Considering Grad School? How Boise State can help.

Graduate school may seem like a daunting or formidable question when one doesn’t know where to look or who to talk to. However, Boise State offers numerous resources that are readily available to students in order to make the search as easy as possible.

Melissa Krancer, the recruiter for Boise State’s Graduate College, is usually one of the first people students talk to when they are confused or unsure.

[Graphic of a graduate student]
Graphic by Alieha Dryden | The Arbiter

“I talk to people from traditional students, to people in their sixties who have a passion that they’ve been putting off,” Krancer said. “There really is no limit to who can return to school and decide to pursue an education, and it can be for so many different reasons.”
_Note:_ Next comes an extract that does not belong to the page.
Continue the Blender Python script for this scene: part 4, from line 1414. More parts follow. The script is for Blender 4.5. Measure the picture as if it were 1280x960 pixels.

According to Krancer, there seems to be varying perceptions of higher education within Idaho. Some people are terrified of higher education because they worry about debt or the possible lack of a job, while others believe it’s the “Emerald City,” and that all of their problems will be solved by a degree.

“It’s a big investment,” Krancer said. “It’s a lot of time, it’s a lot of money and it’s a lot of work. It’s all those things. You need to get some good career counseling at the front end to make sure you match up with what you want to do. It’s not to be entered lightly.”

Alex Gutierrez, the senior associate director for Career Services, explained that the first step in considering graduate school is ultimately determining what your personal and career goals are.

“Do the research on yourself,” Gutierrez said. “What are your own personal goals and wishes? If you’re going into graduate school, what do you hope to get out of that?”

Both the Career Center and Graduate College have staff that are eager to help students with this process, and each of the graduate programs also has a program coordinator ready to talk with students that would like to learn more.

Another helpful tool from the Career Center is a program called PathwayU, which is a free online assessment for students who are struggling with pinpointing their career goals. It looks at a student’s interests, values and strengths, and gives suggestions of possible careers to consider.

“Whether you’re a freshman taking it just to figure out what to do or study, or a senior gathering all of their experiences to find things they really enjoy, this tool can give career suggestions that students may not have even thought of,” Gutierrez said.

Another important step that students can take is simply talking to other people regarding graduate school.

“Talk to your advisor and professors, and ask if they know anybody that you can talk to in the field you’re looking into, to evaluate and ask questions,” Gutierrez said. “Ask them questions like: How did you enter the job market? How do you like what you do? Was it tough? Do you have further education (a certification, a whole different major, a graduate degree), and did that help? How did that affect your prospects?”

This also leads to a helpful resource called BroncoLink, which is a system of alumni that are willing to do informational interviews, job shadows and answer any questions.

Photo by Mackenzie Hudson
[Photo of Alex Gutierrez]
Photo by Mackenzie Hudson | The Arbiter

Ultimately, there are a lot of considerations when it comes to graduate school, including choosing a program, picking the right school, going through the application process and figuring out funding, but it all just truly depends and begins with what you want to do.

According to Gutierrez, ideally students start thinking about this at the beginning of senior year, or maybe even junior year, because it’s really about getting information to help make a decision. However, he doesn’t think it’s ever too late to start.

Lilly Crolius, a first year technical communications graduate student, initially started her research into graduate school by looking at Boise State’s website and going into the graduate college office as a walk-in appointment. She described her transition into graduate school as relatively easy due to her personal support group and Boise State’s resources.

According to Crolius, her advice for students who are even slightly interested in education beyond an undergraduate degree is to start with broad research and to pay close attention to deadlines.

“Keep all your application stuff together and organized, stay on top of it and don’t be afraid to ask for help or clarification,” Crolius said. “Always remember that programs may be competitive, but usually professors and department heads are excited when students are interested in their subject. You’ve got this.”